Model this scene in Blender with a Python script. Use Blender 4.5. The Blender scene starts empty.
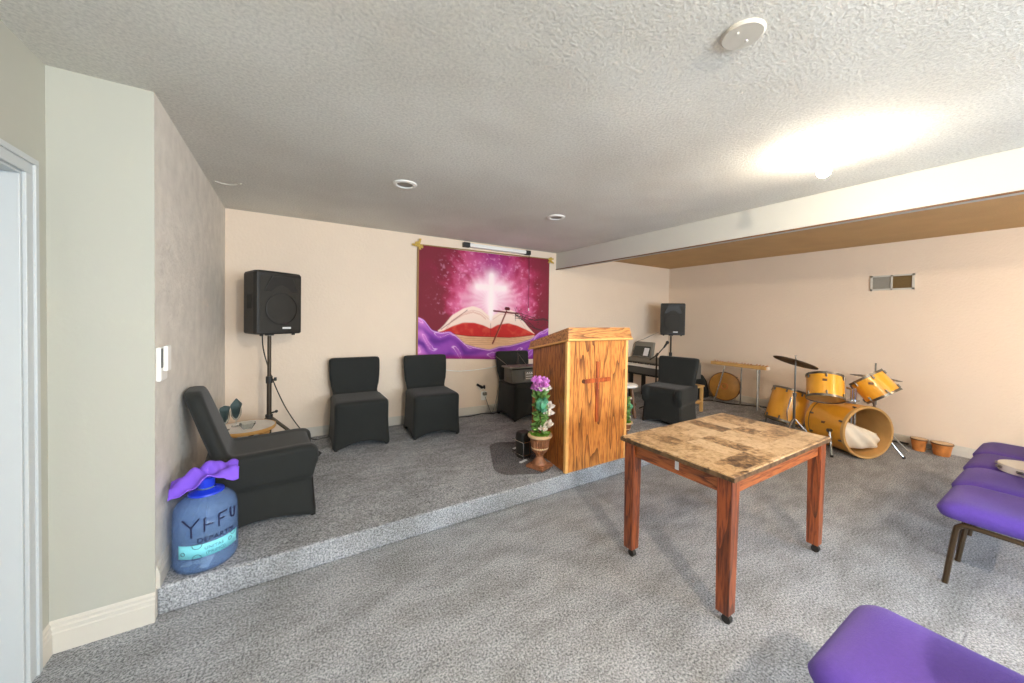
import bpy, bmesh, math, random
import numpy as np
from mathutils import Vector, Matrix, Euler, noise as mnoise
random.seed(7)
PI = math.pi
SC = bpy.context.scene
COL = SC.collection
H = 2.44; YB = 4.371; XR = 6.808; XL = -0.324; YS = 2.271; YP = 2.296; S = 0.137
YF = -3.2; XB = 4.005; ZB = 2.194

# ------------------------------------------------------------ materials
def lin(c):
    return tuple(((v/255)/12.92 if v/255 <= .04045 else ((v/255+.055)/1.055)**2.4) for v in c) + (1,)
def mat(name, rgb, rough=.6, metal=0., bump=0., bscale=50., var=0., vscale=8., spec=.5, trans=0., ior=1.45, emit=None, estr=0., sheen=0., coat=0.):
    m = bpy.data.materials.new(name); m.use_nodes = True
    nt = m.node_tree; b = nt.nodes['Principled BSDF']
    b.inputs['Base Color'].default_value = lin(rgb); b.inputs['Roughness'].default_value = rough
    b.inputs['Metallic'].default_value = metal; b.inputs['Specular IOR Level'].default_value = spec
    b.inputs['Transmission Weight'].default_value = trans; b.inputs['IOR'].default_value = ior
    b.inputs['Sheen Weight'].default_value = sheen; b.inputs['Coat Weight'].default_value = coat
    if emit: b.inputs['Emission Color'].default_value = lin(emit); b.inputs['Emission Strength'].default_value = estr
    tc = nt.nodes.new('ShaderNodeTexCoord')
    if var:
        n = nt.nodes.new('ShaderNodeTexNoise'); n.inputs['Scale'].default_value = vscale; n.inputs['Detail'].default_value = 4
        nt.links.new(tc.outputs['Object'], n.inputs['Vector'])
        r = nt.nodes.new('ShaderNodeValToRGB'); r.color_ramp.elements[0].position = .3; r.color_ramp.elements[1].position = .7
        c = lin(rgb); r.color_ramp.elements[0].color = tuple(v*(1-var) for v in c[:3])+(1,); r.color_ramp.elements[1].color = tuple(min(1, v*(1+var)) for v in c[:3])+(1,)
        nt.links.new(n.outputs['Fac'], r.inputs['Fac']); nt.links.new(r.outputs['Color'], b.inputs['Base Color'])
    if bump:
        n = nt.nodes.new('ShaderNodeTexNoise'); n.inputs['Scale'].default_value = bscale; n.inputs['Detail'].default_value = 3
        nt.links.new(tc.outputs['Object'], n.inputs['Vector'])
        bp = nt.nodes.new('ShaderNodeBump'); bp.inputs['Strength'].default_value = bump; bp.inputs['Distance'].default_value = .01
        nt.links.new(n.outputs['Fac'], bp.inputs['Height']); nt.links.new(bp.outputs['Normal'], b.inputs['Normal'])
    return m

def carpet_mat(name, dark, light, tint):
    m = bpy.data.materials.new(name); m.use_nodes = True
    nt = m.node_tree; L = nt.links; b = nt.nodes['Principled BSDF']; b.inputs['Roughness'].default_value = .95; b.inputs['Specular IOR Level'].default_value = .1
    tc = nt.nodes.new('ShaderNodeTexCoord')
    n1 = nt.nodes.new('ShaderNodeTexNoise'); n1.inputs['Scale'].default_value = 105; n1.inputs['Detail'].default_value = 6; n1.inputs['Roughness'].default_value = .8
    n2 = nt.nodes.new('ShaderNodeTexNoise'); n2.inputs['Scale'].default_value = 3.2; n2.inputs['Detail'].default_value = 8; n2.inputs['Roughness'].default_value = .65
    mp = nt.nodes.new('ShaderNodeMapping'); mp.inputs['Scale'].default_value = (1, 2.2, 1)
    L.new(tc.outputs['Object'], n1.inputs['Vector']); L.new(tc.outputs['Object'], mp.inputs['Vector']); L.new(mp.outputs['Vector'], n2.inputs['Vector'])
    r = nt.nodes.new('ShaderNodeValToRGB'); e = r.color_ramp.elements
    e[0].position = .39; e[0].color = lin(dark); e[1].position = .61; e[1].color = lin(light)
    L.new(n1.outputs['Fac'], r.inputs['Fac'])
    r2 = nt.nodes.new('ShaderNodeValToRGB'); e = r2.color_ramp.elements
    e[0].position = .38; e[0].color = lin(tint); e[1].position = .6; e[1].color = (1, 1, 1, 1)
    L.new(n2.outputs['Fac'], r2.inputs['Fac'])
    mx = nt.nodes.new('ShaderNodeMix'); mx.data_type = 'RGBA'; mx.blend_type = 'MULTIPLY'; mx.inputs[0].default_value = 1
    L.new(r.outputs['Color'], mx.inputs[6]); L.new(r2.outputs['Color'], mx.inputs[7]); L.new(mx.outputs[2], b.inputs['Base Color'])
    bp = nt.nodes.new('ShaderNodeBump'); bp.inputs['Strength'].default_value = .6; bp.inputs['Distance'].default_value = .006
    L.new(n1.outputs['Fac'], bp.inputs['Height']); L.new(bp.outputs['Normal'], b.inputs['Normal'])
    return m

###

» **SET PROBLEM**
Everything from the first line of the listing above through the line that contains "YF = -3.2; XB = 4.005; ZB = 2.194" is to be restated word for word, minus the pictures.

» **TASK OUTPUT**
Model this scene in Blender with a Python script. Use Blender 4.5. The Blender scene starts empty.
import bpy, bmesh, math, random
import numpy as np
from mathutils import Vector, Matrix, Euler, noise as mnoise
random.seed(7)
PI = math.pi
SC = bpy.context.scene
COL = SC.collection
H = 2.44; YB = 4.371; XR = 6.808; XL = -0.324; YS = 2.271; YP = 2.296; S = 0.137
YF = -3.2; XB = 4.005; ZB = 2.194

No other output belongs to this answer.